More than Words- Bennett was Wrong

Armando at Daily Kos is outraged that Brad Delong and Matt Yglesias are offering a qualified defense that Bill Bennett did not have genocidal tendencies when he declared "you could abort every black baby in this country, and your crime rate would go down."

Even if Bennett was dismissing such an argument as immoral, Armando's point is that such words resonate in a country where racism has been continually justified with such arguments. To say, as Bennett EXPLICITLY did say, that a eugenics program would be effective endorses the factual basis of racist eugenics programs. That he steps back and says it would be wrong still makes the argument dangerous and repulsive.

Because what is wrong with his statement is that he makes an unproven statement of supposed FACT that is racist in its core assumptions. Blacks are convicted of disproportionately more crime than whites, but they also exist in a specific marginal economic position in American society. Partly, it's that they commit more crimes because of their poverty, but partly it's that their activities are criminalized at a higher rate than parallel activities of non-blacks. The difference in conviction rates and prison sentences for crack cocaine versus powder if merely the most dramatic.

Remove the black population and that does not mean poverty disappears -- not only are other groups likely to find themselves in a similar marginalized economic position to fill that position in an economy without full employment, but the driving pulse of racism would likely scapegoat them through criminalization of their chosen drug use or other activities to reinforce that marginalization.

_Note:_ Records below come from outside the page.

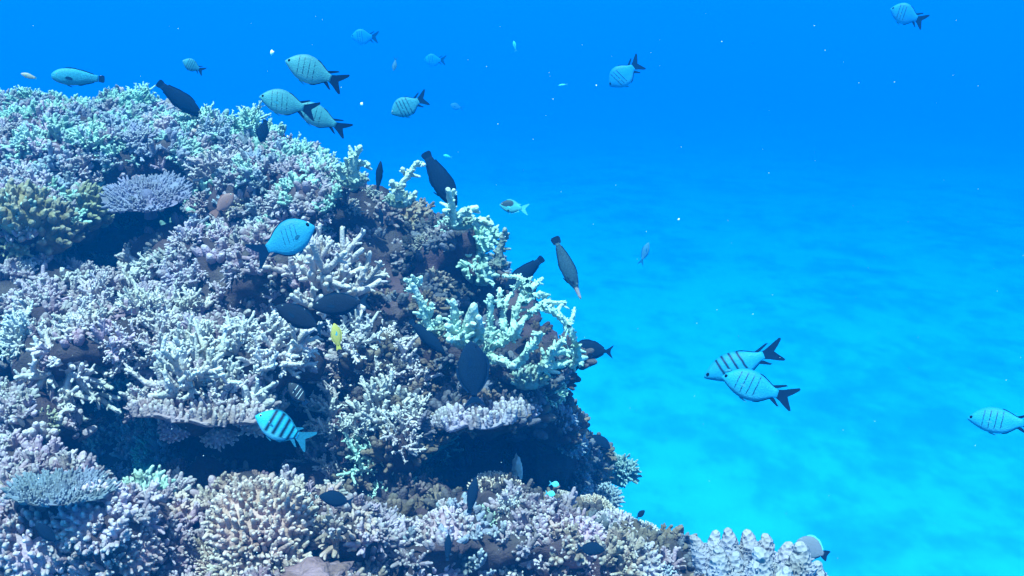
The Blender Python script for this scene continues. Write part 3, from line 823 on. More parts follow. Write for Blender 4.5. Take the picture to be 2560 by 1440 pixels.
def growth():
    rng = np.random.default_rng(77)
    me = reef.data; tri = []; area = []
    for p in me.polygons:
        c = p.center
        if c.z < 1.9 or c.y > 5.2: continue
        n = p.normal
        if n.z < -.35 or n.dot(c - CAM) > .25 * (c - CAM).length: continue
        tri.append((c.copy(), n.copy())); area.append(p.area)
    area = np.array(area); pr = area / area.sum()
    N_ = int(area.sum() * 1050)
    zones = {'upper': MB(), 'middle': MB(), 'wall': MB(), 'lower': MB()}
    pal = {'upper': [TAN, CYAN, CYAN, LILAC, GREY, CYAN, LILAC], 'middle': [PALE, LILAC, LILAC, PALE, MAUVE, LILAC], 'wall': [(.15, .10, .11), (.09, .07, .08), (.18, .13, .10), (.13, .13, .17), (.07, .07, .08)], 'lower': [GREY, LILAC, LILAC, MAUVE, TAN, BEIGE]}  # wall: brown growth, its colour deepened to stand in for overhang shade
    idx = rng.choice(len(tri), size=N_, p=pr)
    for i in idx:
        c, n = tri[i]
        px, py = proj(c)
        dist = (c - CAM).length
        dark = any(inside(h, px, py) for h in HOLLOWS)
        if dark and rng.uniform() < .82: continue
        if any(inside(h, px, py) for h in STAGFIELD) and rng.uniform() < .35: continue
        if noise.noise(c * 13) < -.42: continue
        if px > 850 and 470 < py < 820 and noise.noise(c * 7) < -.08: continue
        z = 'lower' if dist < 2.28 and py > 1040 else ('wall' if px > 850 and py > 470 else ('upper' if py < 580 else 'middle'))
        kn = (z == 'lower' and rng.uniform() < .4) or (z == 'wall' and rng.uniform() < .55) or (z != 'lower' and rng.uniform() < .25) or dark
        v, q, t, tip, _ = KN[rng.integers(len(KN))] if kn else TW[rng.integers(len(TW))]
        s = rng.uniform(.026, .058) * ((.62 if z == 'lower' else .8) if kn else 1.0) * (.75 if dark else 1) * (.85 + .12 * (dist - 2))
        ax = unit(np.array(n[:]) * .75 + np.array([0, 0, .55]) + rng.standard_normal(3) * .25)
        u = perp(ax, rng); w = np.cross(ax, u)
        M = np.array([u, w, ax]) * s
        m_ = .5 + .62 * noise.noise(c * 3.1 + Vector((3, 9, 1))) + .3 * noise.noise(c * 9)
        c0 = pal[z][min(len(pal[z]) - 1, max(0, int((m_ + rng.uniform(-.12, .12)) * len(pal[z]))))]
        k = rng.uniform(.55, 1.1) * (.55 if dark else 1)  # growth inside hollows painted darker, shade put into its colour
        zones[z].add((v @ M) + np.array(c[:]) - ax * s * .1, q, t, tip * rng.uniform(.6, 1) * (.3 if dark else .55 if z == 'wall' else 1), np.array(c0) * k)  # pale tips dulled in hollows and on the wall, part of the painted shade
    lab = {'upper': 'mass of small pale green coral twigs carpeting the upper reef slope', 'middle': 'mass of small lilac coral twigs filling the middle thicket', 'wall': 'dull crust of small knobs covering the shaded right wall', 'lower': 'mixed crust of small knobs carpeting the foreground reef'}
    for z, mb in zones.items():
        if mb.n:
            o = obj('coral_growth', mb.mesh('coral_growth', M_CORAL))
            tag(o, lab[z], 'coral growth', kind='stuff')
growth()
# ------------------------------------------------------------------ fish
def fish_material(name, body, belly=None, back=None, bars=(), barcol=(.004, .014, .04), barw=.012, broken=0.0, patch=None, scales=.25, rough=.5, spec=.15, zrange=(-.5, .5), slant=0.0):
    m, nt, b = new_mat(name); L = nt.links.new
    tc = N(nt, 'ShaderNodeTexCoord'); sx = N(nt, 'ShaderNodeSeparateXYZ'); L(tc.outputs['Object'], sx.inputs[0])
    X, Z = sx.outputs[0], sx.outputs[2]
    zz = math_n(nt, 'ADD', math_n(nt, 'MULTIPLY', Z, 2.2), .5, True)
    col = ramp_n(nt, zz, [(.12, belly or body), (.42, body), (.66, body), (.95, back or body)])
    sp = noise_n(nt, tc.outputs['Object'], 55, 2, .6)
    col = mix_rgb(nt, scales, col, mix_rgb(nt, ramp_n(nt, sp, [(.35, (0, 0, 0)), (.65, (1, 1, 1))]), tuple(c * .55 for c in body), tuple(min(1, c * 1.35) for c in body)))
    if patch:
        for (px_, pz, rx, rz, pc) in patch:
            dx = math_n(nt, 'POWER', math_n(nt, 'ABSOLUTE', math_n(nt, 'DIVIDE', math_n(nt, 'SUBTRACT', X, px_), rx)), 2)
            dz = math_n(nt, 'POWER', math_n(nt, 'ABSOLUTE', math_n(nt, 'DIVIDE', math_n(nt, 'SUBTRACT', Z, pz), rz)), 2)
            f = ramp_n(nt, math_n(nt, 'ADD', dx, dz), [(.75, (1, 1, 1)), (1.0, (0, 0, 0))])
            col = mix_rgb(nt, f, col, pc)
    if bars:
        wob = math_n(nt, 'MULTIPLY', math_n(nt, 'SUBTRACT', noise_n(nt, tc.outputs['Object'], 14, 2, .5), .5), .014)
        xs = math_n(nt, 'ADD', math_n(nt, 'ADD', X, wob), math_n(nt, 'MULTIPLY', Z, slant))
        tot = None
        for bx in bars:
            w = barw
            if isinstance(bx, tuple): bx, w = bx
            f = math_n(nt, 'SUBTRACT', 1.25, math_n(nt, 'DIVIDE', math_n(nt, 'ABSOLUTE', math_n(nt, 'SUBTRACT', xs, bx)), w), True)
            tot = f if tot is None else math_n(nt, 'MAXIMUM', tot, f)
        if broken:
            br = ramp_n(nt, noise_n(nt, tc.outputs['Object'], 30, 1, .5), [(.34, (1 - broken,) * 3), (.56, (1, 1, 1))])
            tot = math_n(nt, 'MULTIPLY', tot, br)
        zl = math_n(nt, 'MULTIPLY', math_n(nt, 'MULTIPLY', math_n(nt, 'SUBTRACT', Z, zrange[0]), 30, True), math_n(nt, 'MULTIPLY', math_n(nt, 'SUBTRACT', zrange[1], Z), 30, True))
        tot = math_n(nt, 'MULTIPLY', tot, zl)
        col = mix_rgb(nt, tot, col, barcol)
    L(col, b.inputs['Base Color'])
    b.inputs['Roughness'].default_value = rough; b.inputs['Specular IOR Level'].default_value = spec
    vo = N(nt, 'ShaderNodeTexVoronoi'); vo.inputs['Scale'].default_value = 60; L(tc.outputs['Object'], vo.inputs['Vector'])
    bp = N(nt, 'ShaderNodeBump'); bp.inputs['Strength'].default_value = .25; bp.inputs['Distance'].default_value = .003
    L(vo.outputs['Distance'], bp.inputs['Height']); L(bp.outputs[0], b.inputs['Normal'])
    return m

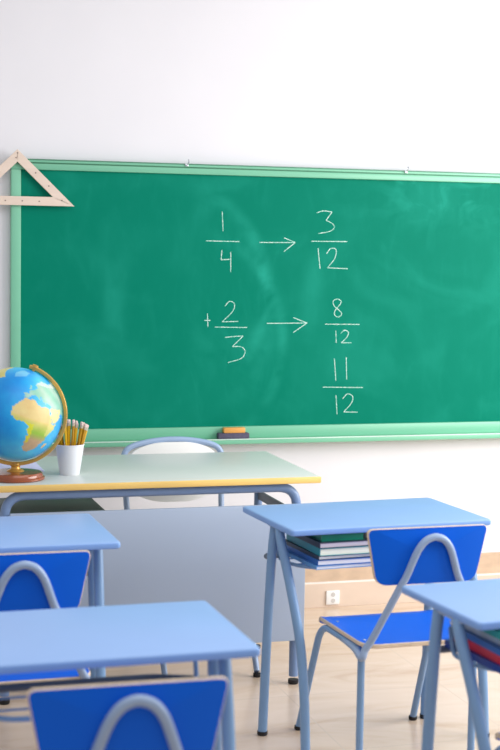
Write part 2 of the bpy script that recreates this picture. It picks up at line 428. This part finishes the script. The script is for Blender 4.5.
for s in (-1, 1):
    fr = fillet([(s*.178, -.475, .02), (s*.185, -.20, .43), (s*.19, .14, .435), (s*.20, .13, .475)], [.05, .03], 8)
    obj('side_frame', T_(fr, .0115), M['tube_pale'], tc)
    obj('leg', T_([(s*.19, .12, .435), (s*.195, .17, .02)], .0115), M['tube_pale'], tc)
    for p in ((s*.178, -.477), (s*.195, .17)):
        obj('rubber_foot', lathe(bmesh.new(), [(0, 0), (.013, 0), (.0145, .003), (.0145, .014), (0, .014)], 16, (p[0], p[1], 0)), M['foot'], tc)

# ------------------------------------------------------------------ school desks
def desk(label, x, y, rz, H=.73, W=.70, D=.465, ins=0., insr=None, k2r=.3, ry=0., splay=.018):
    t = thing('school_desk', label, 'desk', (x, y, 0), rz, 'blue school desks')
    hw, hd = W/2, D/2
    ol = rounded_outline([(-hw, -hd), (hw, -hd), (hw, hd), (-hw, hd)], .014, 5)
    bm = bmesh.new()
    def ring(k, z): return [bm.verts.new((p[0]-math.copysign(k, p[0]), p[1]-math.copysign(k, p[1]), z)) for p in ol]
    prof = [(.004, -.021), (.0008, -.0185), (0, -.015), (0, -.006), (.001, -.003), (.003, -.0008), (.006, 0)]
    rs = [ring(k, H+z) for k, z in prof]
    for i, (a, b) in enumerate(zip(rs, rs[1:])):
        for k in range(len(ol)):
            f = bm.faces.new((a[k], a[(k+1) % len(ol)], b[(k+1) % len(ol)], b[k])); f.material_index = 1 if i < 4 else 0
    bm.faces.new(rs[0][::-1]).material_index = 1; bm.faces.new(rs[-1])
    obj('desktop', bm, M['desk'], t, mats=[M['desk'], M['deskedge']])
    k = H-.02
    for s in (-1, 1):
        q = ins if s < 0 or insr is None else insr
        k2 = 1 if s < 0 else k2r; spl = .018 if s < 0 else splay
        xl = s*(hw-.014-q)
        xf = xl
        if s > 0 and insr is not None: xl -= .085
        obj('leg', T_(spline([(xl-s*.008, ry-.030, k), (xl, ry-.026, .6), (xl+s*spl*.55, ry-.018, .3), (xl+s*spl, ry-.014, .01)]), .0155, n=16), M['tube'], t)
        xr, xl = xl, xf
        obj('leg', T_(spline([(xl, -.092, k), (xl, -.11, k-.045), (xl-s*.014*k2, -.158, .535), (xl-s*.031*k2, -.206, .366), (xl-s*.036*k2, -.238, .2), (xl-s*.036*k2, -.26, .01)]), .0155, n=16), M['tube'], t)
        for yy, dx in ((ry-.014, s*spl+xr-xl), (-.26, -s*.036*k2)):
            obj('rubber_foot', lathe(bmesh.new(), [(0, 0), (.015, 0), (.0175, .003), (.0175, .014), (0, .014)], 18, (xl+dx, yy, 0)), M['foot'], t)
        obj('mounting_plate', B(xl-.018-s*.012, xl+.014-s*.012, -.12, .0, H-.025, H-.02), M['tube_pale'], t)
        bo = bmesh.new()
        bmesh.ops.create_uvsphere(bo, u_segments=12, v_segments=8, radius=.009, matrix=Matrix.Translation((xl-s*.002, -.068, H-.034)))
        obj('bolt', bo, M['steel'], t)
    xi = hw-.05-max(ins, 0)
    xt = hw-.016-ins
    obj('cross_tube', T_(fillet([(-xt, ry-.026, .60), (-xt+.02, .09, .582), (xt-.12, .09, .582), (xt-(0 if insr is None else .105), ry-.026, .60)], .03), .010), M['bracket'], t)  # dark grey paints in the shade the tube has beneath the desktop
    sh = T_(fillet([(-xi, .02, .66), (-xi, .0, .592), (-xi, -.10, .592), (-xi+.05, -.18, .592), (xi-.05, -.18, .592), (xi, -.10, .592), (xi, .0, .592), (xi, .02, .66)], [.02, .05, .06, .06, .05, .02]), .006, n=10)
    for yy in (-.11, -.02): tube(sh, [(-xi, yy, .592), (xi, yy, .592)], .003, n=8)
    obj('wire_shelf', sh, M['tube'], t)
    return t
dA = desk("blue school desk with a stack of magazines on its shelf, right of the teacher's desk", 1.796, -1.613, .07, .73, .72, .46, 0, .022, -.35, 0, 0)
dB = desk('blue school desk at the left edge, directly in front of the globe', .530, -1.735, .012, .738, .70, .50, .028)
dC = desk('blue school desk cut off by the right edge, red and teal books underneath', 1.875, -2.845, .08, .73, .72, .42, -.006, None, .3, .05)
dD = desk('nearest blue school desk at bottom left, with an empty shelf', .606, -2.952, .014, .73, .70, .472, .035)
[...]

Class in society in ecological. Different racial groups may be forced into disproptionate populations within a particular class position, but that doesn't mean eliminating that racial group will eliminate that ecological class position.

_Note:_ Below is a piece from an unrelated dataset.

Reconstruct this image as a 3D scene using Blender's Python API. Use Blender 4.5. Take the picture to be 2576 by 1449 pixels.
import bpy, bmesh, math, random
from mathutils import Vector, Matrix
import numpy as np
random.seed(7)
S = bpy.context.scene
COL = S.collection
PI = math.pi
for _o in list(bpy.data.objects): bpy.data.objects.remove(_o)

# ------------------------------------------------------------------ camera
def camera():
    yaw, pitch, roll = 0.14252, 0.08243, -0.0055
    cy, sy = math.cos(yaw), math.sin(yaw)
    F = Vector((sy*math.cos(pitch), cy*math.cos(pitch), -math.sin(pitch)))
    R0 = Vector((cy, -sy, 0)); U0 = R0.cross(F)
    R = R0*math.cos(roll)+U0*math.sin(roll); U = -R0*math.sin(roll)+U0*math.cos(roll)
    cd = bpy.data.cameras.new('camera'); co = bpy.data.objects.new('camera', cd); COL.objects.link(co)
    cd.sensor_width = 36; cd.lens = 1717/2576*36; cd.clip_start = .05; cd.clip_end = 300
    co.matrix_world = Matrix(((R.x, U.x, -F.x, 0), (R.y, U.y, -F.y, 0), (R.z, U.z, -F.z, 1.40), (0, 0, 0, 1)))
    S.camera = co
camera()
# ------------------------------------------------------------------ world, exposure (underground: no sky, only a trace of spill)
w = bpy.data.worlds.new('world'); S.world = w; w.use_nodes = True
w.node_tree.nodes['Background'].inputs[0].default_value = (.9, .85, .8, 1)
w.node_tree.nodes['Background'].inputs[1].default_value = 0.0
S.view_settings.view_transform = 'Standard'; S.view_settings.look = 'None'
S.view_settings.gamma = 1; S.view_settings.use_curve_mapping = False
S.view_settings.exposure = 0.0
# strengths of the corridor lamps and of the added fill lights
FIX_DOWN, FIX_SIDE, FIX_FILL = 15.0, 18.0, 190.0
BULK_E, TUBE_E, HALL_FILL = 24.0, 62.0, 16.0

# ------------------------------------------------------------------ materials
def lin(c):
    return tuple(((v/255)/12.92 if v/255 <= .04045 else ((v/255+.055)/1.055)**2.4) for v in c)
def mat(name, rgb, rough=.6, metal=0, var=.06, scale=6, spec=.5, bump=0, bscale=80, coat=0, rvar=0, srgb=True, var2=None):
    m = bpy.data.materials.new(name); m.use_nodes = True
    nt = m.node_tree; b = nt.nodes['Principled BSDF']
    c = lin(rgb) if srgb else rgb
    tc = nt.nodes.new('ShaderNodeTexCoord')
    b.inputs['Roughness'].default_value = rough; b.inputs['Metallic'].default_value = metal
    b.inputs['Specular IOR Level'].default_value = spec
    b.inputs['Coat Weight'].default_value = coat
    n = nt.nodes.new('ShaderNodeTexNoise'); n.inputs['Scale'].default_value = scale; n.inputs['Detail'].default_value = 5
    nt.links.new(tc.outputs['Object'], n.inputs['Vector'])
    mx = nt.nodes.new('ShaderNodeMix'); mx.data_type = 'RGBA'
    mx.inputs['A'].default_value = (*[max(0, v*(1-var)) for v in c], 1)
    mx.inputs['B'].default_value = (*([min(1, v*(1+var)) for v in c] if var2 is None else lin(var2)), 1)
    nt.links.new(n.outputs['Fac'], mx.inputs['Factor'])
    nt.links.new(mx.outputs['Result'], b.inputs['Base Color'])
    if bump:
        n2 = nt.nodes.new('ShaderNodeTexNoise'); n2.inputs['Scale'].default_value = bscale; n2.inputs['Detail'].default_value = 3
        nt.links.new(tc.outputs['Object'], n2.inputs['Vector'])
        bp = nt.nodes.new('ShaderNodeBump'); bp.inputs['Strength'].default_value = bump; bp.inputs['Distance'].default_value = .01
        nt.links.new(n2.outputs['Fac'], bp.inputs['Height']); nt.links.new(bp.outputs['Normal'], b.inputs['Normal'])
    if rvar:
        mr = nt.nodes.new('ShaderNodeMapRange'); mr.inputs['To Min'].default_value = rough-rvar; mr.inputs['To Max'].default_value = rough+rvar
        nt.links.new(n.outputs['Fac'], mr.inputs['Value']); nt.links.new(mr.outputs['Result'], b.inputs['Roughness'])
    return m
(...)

Modern anti-semitism was partly related to a history that denied Jews entrance to a range of craft and professional careers, meaning that certain kinds of marginal finance-related professions were the main means of advancement for successful Jews. In fact, in an emerging capitalist system that needed finance capital yet had moral qualms about "usury", having a despised minority like the Jews play the role of moneylender was economically and culturally useful.

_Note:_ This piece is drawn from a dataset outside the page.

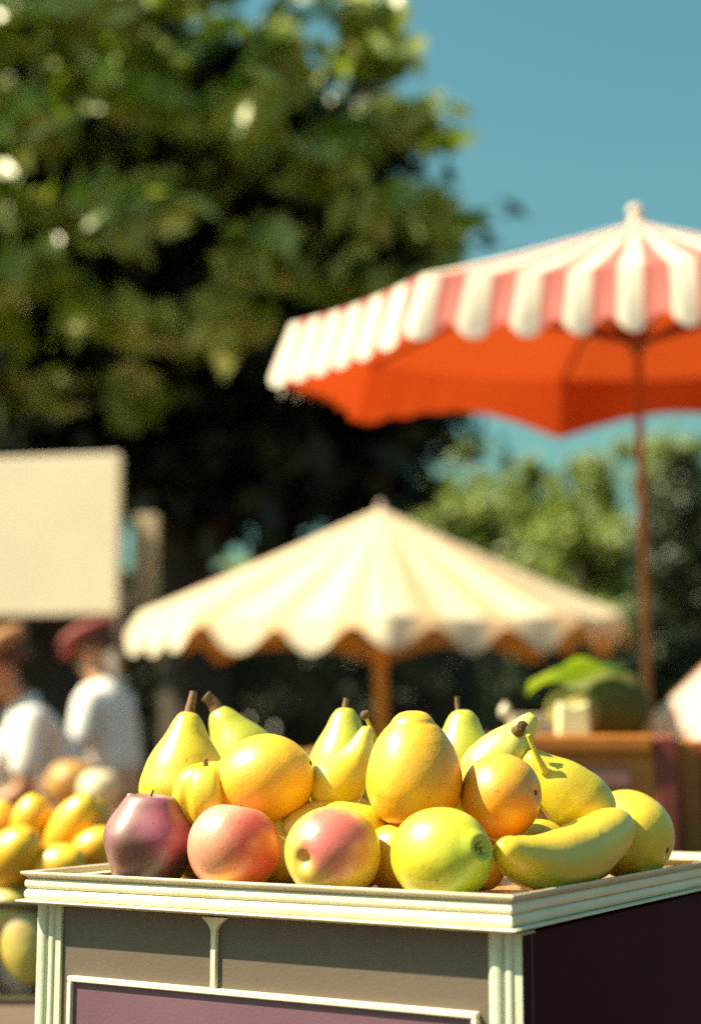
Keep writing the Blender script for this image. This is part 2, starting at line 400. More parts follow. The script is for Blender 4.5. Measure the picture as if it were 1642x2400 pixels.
# ---- colours (skin colours; second tints hold painted shade)
pear_y = lambda n, **k: fruit_mat(n, (.68, .56, .03), (.56, .47, .015), pores=.15, pscale=500, speck=.25, **k)
pear_g = lambda n, **k: fruit_mat(n, (.47, .48, .045), (.38, .40, .02), pores=.15, pscale=500, speck=.3, **k)

# front row, left to right -------------------------------------------------
def onfloor(pxx, Y, hz): p = at(pxx, 1900, Y); return Vector((p.x, Y, FLOOR + hz))

# purple plum-like apple with a flat crown
loc = onfloor(349, 1.418, .0415)
bm = bmesh.new()
P = [(0, -.0385), (.014, -.0405), (.026, -.0385), (.0335, -.022), (.0395, .000), (.0365, .0135), (.0285, .0265), (.0232, .0355), (.0185, .0388), (.009, .0375), (.003, .034), (0, .033)]
def plumdef(c):
    a = math.atan2(c.y, c.x); k = 1 + .045 * math.cos(5 * a + .6) * math.exp(-((c.z - .005) / .03) ** 2)
    c.x *= k; c.y *= k; return lump(.05, 25, 4)(c)
lathe(bm, prof_pts(P, 5), 72, plumdef)
m = fruit_mat('plum_skin', (.28, .13, .14), (.19, .075, .085), second=(.075, .028, .025), sdir=(.7, -.5, -.5), slo=-.1, shi=.35, blush=(.34, .07, .12), bdir=(.2, -.7, .3), blo=.55, bhi=1.0, pores=.1, rough=.42, speck=.12, speckcol=(.5, .3, .3), sss=.05)  # second tint paints the plum's shaded lower right
o = fruit('plum', 'plum', 'purple plum with a flat crown at the left end of the heap', bm, m, loc, (.05, -.06, 1), .4)
stem(o, [(0, 0, .032), (.0005, 0, .039), (.002, 0, .0435)], .0009, M_stemd)
bm = bmesh.new(); q = [(.0195 * math.cos(a), .0195 * math.sin(a), .0372 + .0012 * math.sin(3 * a)) for a in [PI * .55 + k * .16 for k in range(10)]]
tube(bm, q, [.0004 + .0011 * math.sin(PI * k / 9) for k in range(10)], 8, flat=.5); obj('crown_rim', bm, M_rim, o, smooth=True)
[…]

But the illusion of certain kinds of anti-semitism, much like Bennett's genocidal fantasy, was that if you removed the racial group occupying a class position, you could eliminate the immorality of capitalist society associated with the activities of that group. But of course someone else will step into any similar position, since modern society created the ecological niche.

Bennett was reacting to the argument in the book Freakanomics that abortion a generation ago correlated with a drop in crime today, but the fact that he would construe it as a racist correlation reflects his own racism. The implication of Freakanomics is far more basic: that unwanted children are less likely to grow up in a supportive home and no doubt more likely to be abused. Eliminating unwanted pregnancies correlates with a happier life for the children who are brought to term and thus to less crime in our society. That makes race irrelevant to the analysis.

But that kind of analysis is very threatening to Bennett's anti-choice beliefs. So he needs to associate abortion with black genocide-- a nice wink to the beliefs of the racist right while stirring up fears in the black population. Bennett then decries the immorality of his own proposal.

But it's a cynical manipulation of racist rhetoric to divert attention from the core issue at the heart of the abortion debate.

Some people may honestly believe that it's better to force women to bring children to term, no matter how much they don't want to and however much that means they are more likely to abuse or neglect such children and encourage greater crime in the overall society. It's not an unreasonable moral position, but that's the position of the anti-choice side that folks like Bennett are trying to obscure by racist rhetoric.